マンションにおける水漏れ事故は後を絶たない。
私の住んでいるマンションは今年で22年目を迎えますが、過去に何度も漏水事故が発生しています。新築当初に給水管の接合部分の施工不良が原因で漏水、給湯器からの漏水、ユニットバスからの漏水、キッチンのシンクのオーバーフローによる漏水、最近では給排水管の経年劣化による漏水事故が頻発しています。
マンションによっては、屋上の防水不良による雨漏り、建物のクラック(屋上、外壁面)からの雨漏りが事例として見受けられます。
築20年を超えるマンションでは、給排水管に起因する漏水事故の発生率が高まります。
水漏れの原因は大きく2つに分けられます。ひとつは経年劣化などの自然的なもの、もうひとつは施工不良や使用上の不注意などによる人為的なものです。
経年劣化による自然的なもの、これに起因する水漏れを防ぐには、予防意識は欠かせません。詳しくはこちら👇
▶ マンションの給排水管のメンテナンスは計画性と中身が大切!
一方の人為的な水漏れ事故については、施工不良を除き、入居者が普段生活する中で水漏れの事例を知ることでその多くは防げると思います。
今回、意外と多い人為的な水漏れ事故の事例をひとつ取り上げたいと思います。
新築時に発生する水漏れの多くは施工不良によるものですが、入居時にキッチンや洗面台のシンクの排水口が塞がっている状態(写真➊)で、メーターボックス内にある給水バルブを開放(写真❷)し、そのまま外出する、そこで住戸内の水栓が開放状態(写真➌)になっていると当然給水口から水が出てシンクからオーバーフローして水漏れが起こります。
写真➊
写真➋
写真➌
新築マンションの引渡し時に給水バルブを閉めた状態にしているケースでこの水漏れは起きやすく、分譲会社や施工会社が誤って住戸内にある水栓を開放した状態で引渡されることも稀に見受けられます。
これは中古マンションにも言えることです。
なので、メーターボックス内にある給水バルブを入居者が開放する際、住戸内にある水栓が全て閉まっているか確認する必要があります。
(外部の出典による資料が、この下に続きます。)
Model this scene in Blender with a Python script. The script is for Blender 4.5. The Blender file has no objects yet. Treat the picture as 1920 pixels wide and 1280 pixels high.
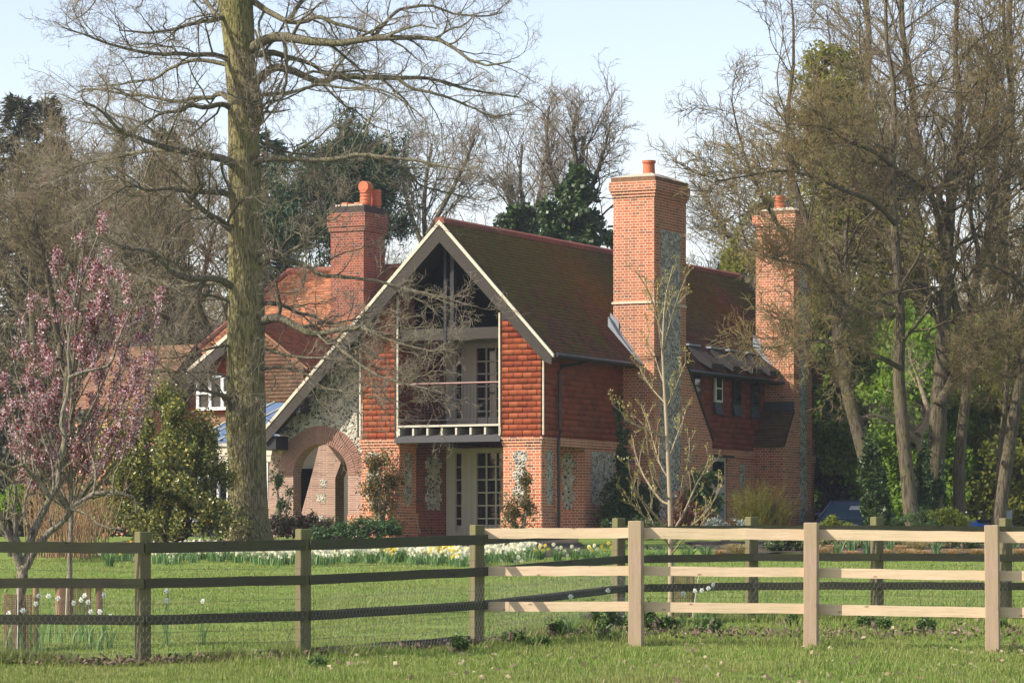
import bpy, bmesh, math, random
import numpy as np
from mathutils import Vector
# ------------------------------------------------------------------ camera, sky, sun, exposure
S = bpy.context.scene
COL = S.collection
F, CX, HY, CZ = 6430.0, 960.0, 1040.0, 1.78      # focal length in photo pixels, centre column, horizon row, eye height
cam = bpy.data.cameras.new('camera'); cam.sensor_width = 36; cam.lens = 36*F/1920
cam.shift_y = (HY-640)/1920; cam.clip_start = .5; cam.clip_end = 4000
co = bpy.data.objects.new('camera', cam); COL.objects.link(co)
co.location = (0, 0, CZ); co.rotation_euler = (math.pi/2, 0, 0); S.camera = co
AZ, EL = math.radians(70), math.radians(39)       # sun: 70 deg to the left of the view, behind the camera
SD = Vector((-math.sin(AZ)*math.cos(EL), -math.cos(AZ)*math.cos(EL), math.sin(EL)))
w = bpy.data.worlds.new('World'); S.world = w; w.use_nodes = True
nt = w.node_tree; bg = nt.nodes['Background']
sk = nt.nodes.new('ShaderNodeTexSky'); sk.sky_type = 'NISHITA'; sk.sun_disc = False
sk.sun_elevation = EL; sk.sun_rotation = math.atan2(SD.x, SD.y) % (2*math.pi)
sk.air_density = 1.0; sk.dust_density = .8; sk.ozone_density = 2.5
tn = nt.nodes.new('ShaderNodeMix'); tn.data_type = 'RGBA'; tn.blend_type = 'MULTIPLY'; tn.inputs[0].default_value = 1; tn.inputs[7].default_value = (1.12, .89, .81, 1)
nt.links.new(sk.outputs[0], tn.inputs[6]); nt.links.new(tn.outputs[2], bg.inputs[0]); bg.inputs[1].default_value = .15
sl = bpy.data.lights.new('sun', 'SUN'); sl.energy = 3.9; sl.angle = math.radians(.5); sl.color = (1, .93, .80)
so = bpy.data.objects.new('sun', sl); COL.objects.link(so); so.rotation_euler = SD.to_track_quat('Z', 'Y').to_euler()
so.location = (-30, -10, 40)
S.view_settings.view_transform = 'Standard'; S.view_settings.look = 'None'
S.view_settings.exposure = 0.9; S.view_settings.gamma = 1
S.cycles.max_bounces = 5; S.cycles.diffuse_bounces = 2; S.cycles.transparent_max_bounces = 4
S.cycles.use_adaptive_sampling = True; S.cycles.adaptive_threshold = .02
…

そして給水バルブ開放後において、住戸内の水栓のチェックは欠かせません。
これは入居後も同じで、長期間外出される際に人によっては給水バルブを閉めることもあるでしょう。帰宅後、水が出ない、そこで給水バルブを閉めたことに気付きバルブを開放する、そこでそのまま外出されると先程と同じ事が起こり得ます。
4年前に私の住んでいるマンションでこれが原因で4つの住戸が被害に遭う漏水事故が発生しました。私の住戸も被害に遭ったうちのひとつです(笑)。
原因箇所を特定するまで半日以上掛かり、相当量の水が下の階へと流れました。加害者宅の給水バルブを閉め、ようやく水は止まりましたが…
私の自宅(住戸)は加害者宅の真下の住戸の隣りに位置します。事故が起きたその日は、水漏れの形跡はなく、その翌日にダイニングの隅みのクロスが膨れ上がり私の家内がその異変に気付きました。私の自宅は天井と壁の一部のクロスの張替えで済みましたが、真下の住戸の被害は大きく、家財道具と床が水浸しになり、その被害は下の階にまで及びました。
加害者側の保険で全て対応することになりましたが、かなりの被害額になったと思います。第三者に対する原状回復や家財などの賠償は、個人賠償責任保険に加入していればそこから保険金が下ります。ただし、加害者の自宅の原状回復費については、当然この保険では下りません。
マンションは縦横に連なっていますので、ひとたび水漏れ事故が起きるととても厄介です。
マンションの水漏れ対策は「予防意識」が必要不可欠です。このような事故が起こり得るので注意してほしいですね。